Since the current year tax consequences are a 6 figure impact, I am stressing about this decision. I have met with numerous financial planners over my 20 year investing career and am always disappointed in their lack of insight. Seems like I usually pay for someone’s advise that is less knowledgeable than me. So I’m asking this board if anyone has experience with this. In what scenario would it be a bad idea to convert from a deductible traditional IRA to a Roth IRA when you can pay the current tax bill with outside funds?

If, in the future, you will be in a lower bracket than 24% without doing the conversion, it would be a bad idea to do the conversion at 24% or higher.
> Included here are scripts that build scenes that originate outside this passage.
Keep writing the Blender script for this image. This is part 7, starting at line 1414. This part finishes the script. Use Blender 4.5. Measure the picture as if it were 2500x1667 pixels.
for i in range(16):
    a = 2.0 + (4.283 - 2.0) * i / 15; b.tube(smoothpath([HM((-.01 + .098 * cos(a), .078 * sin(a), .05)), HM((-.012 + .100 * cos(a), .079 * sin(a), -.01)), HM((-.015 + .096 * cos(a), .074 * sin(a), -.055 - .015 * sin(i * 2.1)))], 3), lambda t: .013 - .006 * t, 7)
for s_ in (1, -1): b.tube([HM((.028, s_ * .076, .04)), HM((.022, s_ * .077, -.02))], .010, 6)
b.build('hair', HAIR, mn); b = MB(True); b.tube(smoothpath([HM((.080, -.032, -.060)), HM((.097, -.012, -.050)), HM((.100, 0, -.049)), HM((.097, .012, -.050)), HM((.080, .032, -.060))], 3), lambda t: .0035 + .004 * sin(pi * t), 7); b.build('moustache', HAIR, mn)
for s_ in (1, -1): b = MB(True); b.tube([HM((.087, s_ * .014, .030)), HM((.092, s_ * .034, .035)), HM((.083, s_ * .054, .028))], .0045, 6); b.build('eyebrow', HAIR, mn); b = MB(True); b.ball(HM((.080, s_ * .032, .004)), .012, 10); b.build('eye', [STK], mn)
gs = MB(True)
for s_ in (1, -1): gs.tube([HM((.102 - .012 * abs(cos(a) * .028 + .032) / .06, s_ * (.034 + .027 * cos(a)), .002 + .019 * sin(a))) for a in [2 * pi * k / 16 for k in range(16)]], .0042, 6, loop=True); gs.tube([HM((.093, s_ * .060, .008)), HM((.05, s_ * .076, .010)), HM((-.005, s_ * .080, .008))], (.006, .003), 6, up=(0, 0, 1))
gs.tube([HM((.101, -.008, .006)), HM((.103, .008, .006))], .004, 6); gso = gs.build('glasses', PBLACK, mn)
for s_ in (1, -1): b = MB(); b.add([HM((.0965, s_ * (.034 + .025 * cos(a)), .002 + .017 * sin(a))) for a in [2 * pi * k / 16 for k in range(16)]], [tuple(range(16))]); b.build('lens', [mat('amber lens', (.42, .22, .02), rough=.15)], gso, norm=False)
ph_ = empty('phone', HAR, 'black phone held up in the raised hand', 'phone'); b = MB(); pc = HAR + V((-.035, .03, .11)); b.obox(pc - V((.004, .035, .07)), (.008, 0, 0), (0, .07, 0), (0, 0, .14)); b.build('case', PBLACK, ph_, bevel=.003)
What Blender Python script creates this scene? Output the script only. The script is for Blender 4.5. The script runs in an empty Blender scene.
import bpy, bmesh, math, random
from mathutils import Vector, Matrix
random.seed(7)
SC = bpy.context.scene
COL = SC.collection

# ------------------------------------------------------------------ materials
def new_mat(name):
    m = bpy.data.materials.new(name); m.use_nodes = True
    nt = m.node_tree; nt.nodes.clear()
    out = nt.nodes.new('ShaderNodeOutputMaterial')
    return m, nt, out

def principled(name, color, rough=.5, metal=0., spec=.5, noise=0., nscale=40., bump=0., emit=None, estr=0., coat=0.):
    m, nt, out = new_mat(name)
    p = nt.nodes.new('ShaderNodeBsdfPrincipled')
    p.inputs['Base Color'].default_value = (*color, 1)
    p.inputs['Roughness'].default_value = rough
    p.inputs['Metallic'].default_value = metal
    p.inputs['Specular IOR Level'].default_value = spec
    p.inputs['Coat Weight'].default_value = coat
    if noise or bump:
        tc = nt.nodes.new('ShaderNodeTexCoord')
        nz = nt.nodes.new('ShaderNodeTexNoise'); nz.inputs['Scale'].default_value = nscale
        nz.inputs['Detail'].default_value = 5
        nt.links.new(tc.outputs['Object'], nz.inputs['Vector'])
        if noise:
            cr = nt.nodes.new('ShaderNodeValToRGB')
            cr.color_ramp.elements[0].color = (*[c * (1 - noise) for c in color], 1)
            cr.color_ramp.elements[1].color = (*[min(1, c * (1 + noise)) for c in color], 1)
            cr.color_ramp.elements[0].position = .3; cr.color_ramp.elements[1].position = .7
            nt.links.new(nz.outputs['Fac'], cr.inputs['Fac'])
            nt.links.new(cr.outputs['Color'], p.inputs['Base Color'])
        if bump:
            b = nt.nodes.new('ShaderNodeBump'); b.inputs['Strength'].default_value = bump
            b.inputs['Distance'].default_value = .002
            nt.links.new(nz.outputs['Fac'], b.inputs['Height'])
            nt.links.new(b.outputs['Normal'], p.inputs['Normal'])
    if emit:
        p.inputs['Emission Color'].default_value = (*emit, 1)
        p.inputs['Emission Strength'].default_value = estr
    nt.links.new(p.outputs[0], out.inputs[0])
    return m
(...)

Unless you want to convert the entire account* so that you can take advantage of the back-door Roth contribution, or are building up more traditional accounts through contributions to a current 401(k), I would suggest that you may want to keep some of the account in traditional form. While you will be required to take RMDs once you reach 70 1/2, under both the current tax rules, and the rules that the old rules that are currently scheduled to return in 2026, you can still have a fairly substantial taxable income without bumping into rates higher than 24% - 25%, so paying rates as high as 32% now in order to completely avoid taxes later doesn't make sense.

*Another way to eliminate a traditional IRA so that you are able to do back-door Roth conversions would be to roll some/all of the traditional IRA into your current 401(k). So, if you want to do a back-door Roth conversion for 2018, you could do a partial conversion of your IRA - low enough to keep you within the 24% bracket, and then roll the rest of the IRA into your 401(k) before the end of 2018.